DSM-IV Categorisation for Facebook Social Anxiety Syndrome (pretend, of course.)
Status changes at least five times a day. Games and applications to the excess that the PHP script is broken. Copious wall postings, usually of inane conversation. Affiliation with numerous groups, syndicates and fan pages. Trolling, flaming and blasting are your favourite hobbies. Your photo gallery is immensely populated, to the extent that you have been asked politely to reduce its content. Disastrous sense of social isolation, segregation and/or perpetual self-comparison against invisible metric of what your friends are doing, who they are purporting to be and what you’re missing out on.
6,834,052,227 billion people are now present in our world. 4,057,913+ hectares of forest is felled every year. 16,228,904 tonnes of CO2 have already been released into the atmosphere. 9,716,799,700 kWh of electricity used this year so far.

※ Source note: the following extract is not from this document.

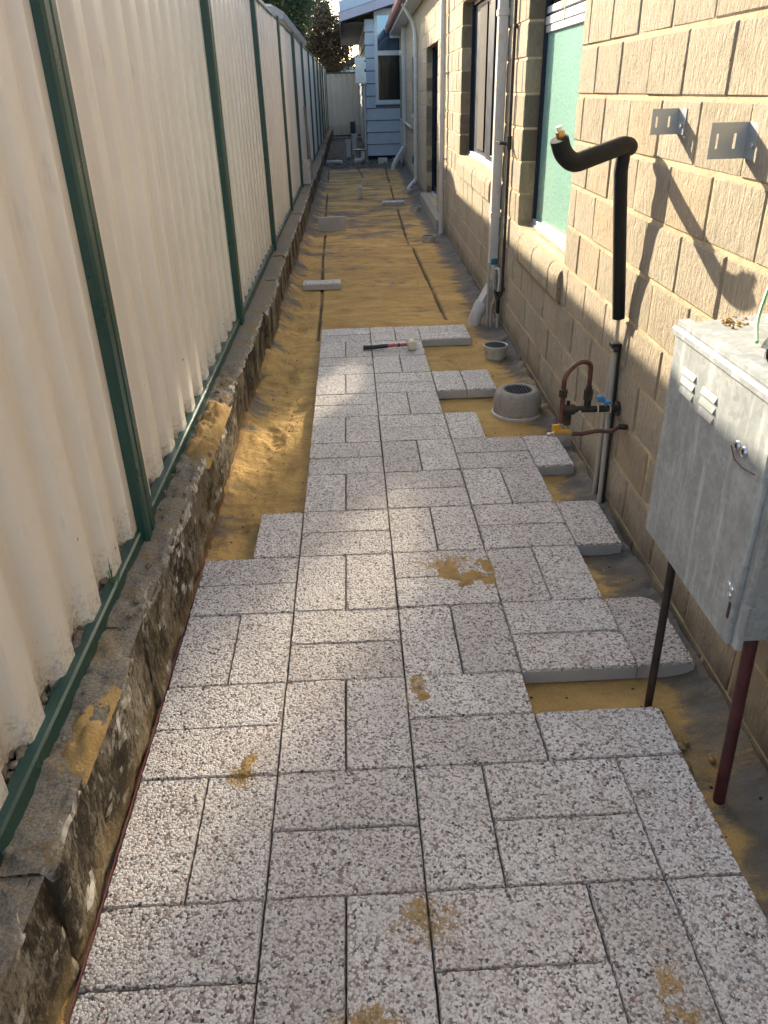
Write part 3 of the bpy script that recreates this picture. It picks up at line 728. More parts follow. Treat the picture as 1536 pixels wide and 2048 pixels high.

With numbers this large, you can’t help but feel a little insignificant in the grand scheme of things. As a subordinate at your job, a number in a sprawling society and a struggling soldier of your own ambitions, it’s hard not to feel a bit squashed. But isolated from the whole? That’s where we’re wrong. We are global citizens, and through globalisation, we’ve achieved the means to branch out and embrace a kind of human reconiliation that we’ve never known before.
An academic member of the University who has presided for some 20 years, returned from overseas recently with the widest and cheekiest grin I’ve seen on anybody for a long time. She looked around and laughed and said to me, “You’ve got to see the bigger picture. Here, you’ll only see things through the tiniest lens.” I didn’t know whether I should feel offended or overjoyed at her sentiment.
Then I thought about how nice it would be to travel and be immersed in an experience outside of the comfort zone. That is, until I found myself helping some backpackers, some tourists and interstate travellers find their way around the Sydney metropolis. You come to realise that where you are can be perceived as just as exotic as where they hail from.